The Doctor is mumbling things about what’s gone wrong, “Number Two Output Pipe Blown” because he saw that in the other world. “Only one thing to do – reverse all systems.” Then he lapses back into his coma.
Liz takes this suggestion to Control Centre, and Sutton agrees it could work, based on his experience with oil drilling.
The Doctor wakes up to see the real Liz and Brigadier. “You really do look better with that moustache.” He tells them about where he’s been, and starts asking questions about what’s happened. He’s wondering if it’s possible to stop the same thing happening here that happened on the other Earth.
There’s a knock at the door, and who should enter but Sir Keith. Slightly the worse for his car accident, but not dead, as the Doctor keeps saying. I never thought I’d be so happy to see a mid-level bureaucrat in a Doctor Who story.
“So not everything runs parallel. An infinity of universes, ergo an infinity of choices. So free will is not an illusion after all. The pattern can be changed.” This episode is a bit lower on the action stakes, but in terms of the philosophy it’s still firing on all cylinders.
The Doctor goes to the control centre, and tries to stop the drilling, but he’s a little too proactive with a wrench, so the Brigadier has to restrain him and march him off.
This allows Stahlman to take control of the drilling, and he locks himself behind the heatshield. “I shall control the last phase of the drilling myself.”
The Doctor isn’t under arrest for very long, and we get a bit of action as he runs around, and faces down one of the zombie technicians.
Stahlman, in the bore room, gets more of the green goop.
There’s two minutes before the drill penetrates the crust, and somehow, Sir Keith is still reluctant to order a shutdown without Stahlman’s say so. “We have no proof of an emergency situation”
Then the heatshield comes up again, and Stahlman has gone full furry. Proof if proof be need be of an emergency.
The technicians try to shut down the drill, but the buffer controls will keep it drilling, and Stahlman has smashed those controls. Can the Doctor fix them in time? Notice the way the story keeps The Doctor in play right to the end, when it could just as easily had the technicians just shut everything down. Plus we get a nailbiting countdown before The Doctor and Sutton return to the control room, and the countdown voice announces the drilling has stopped. Hooray!
Now the Doctor has to say goodbye to the Brigadier and Liz. He’s sad to say goodbye to Liz, but calls the Brigadier a “pompous self-opinionated idiot.” Then he activates the Tardis console and disappears.
But he’s back a moment later, having travelled about 100 yards away, into the rubbish heap. Asking for the Brigadier’s help moving the now stranded console, he says “We don’t want to bear a grudge for a few hasty words, do we?”

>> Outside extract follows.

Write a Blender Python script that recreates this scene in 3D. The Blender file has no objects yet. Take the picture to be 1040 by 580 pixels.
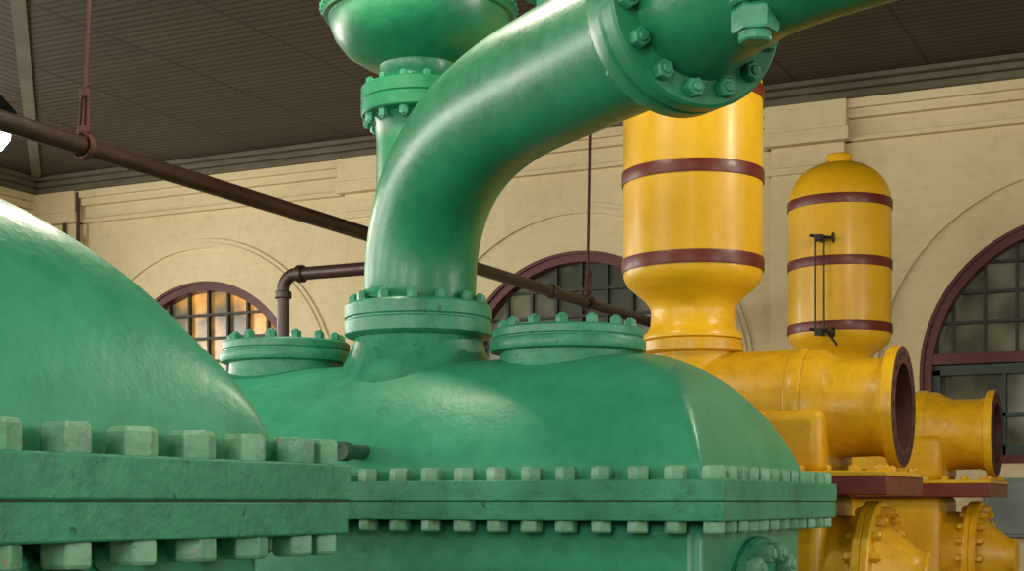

And Liz laughs as they leave together. It’s a shame this was her last appearance, as in the next season, Jo Grant appears.
So that’s Inferno, it’s a fan favourite, and after this watching, I can see why. I don’t think I appreciated it as much the last time I watched. Admittedly, it already has a head start because it’s an alternate universe story, and I believe that those are always a lot of fun, any time a series does them, but this one really does pull it off. Great stuff.
The tape ends just after the last episode. I was ruthless with the pause button on this one.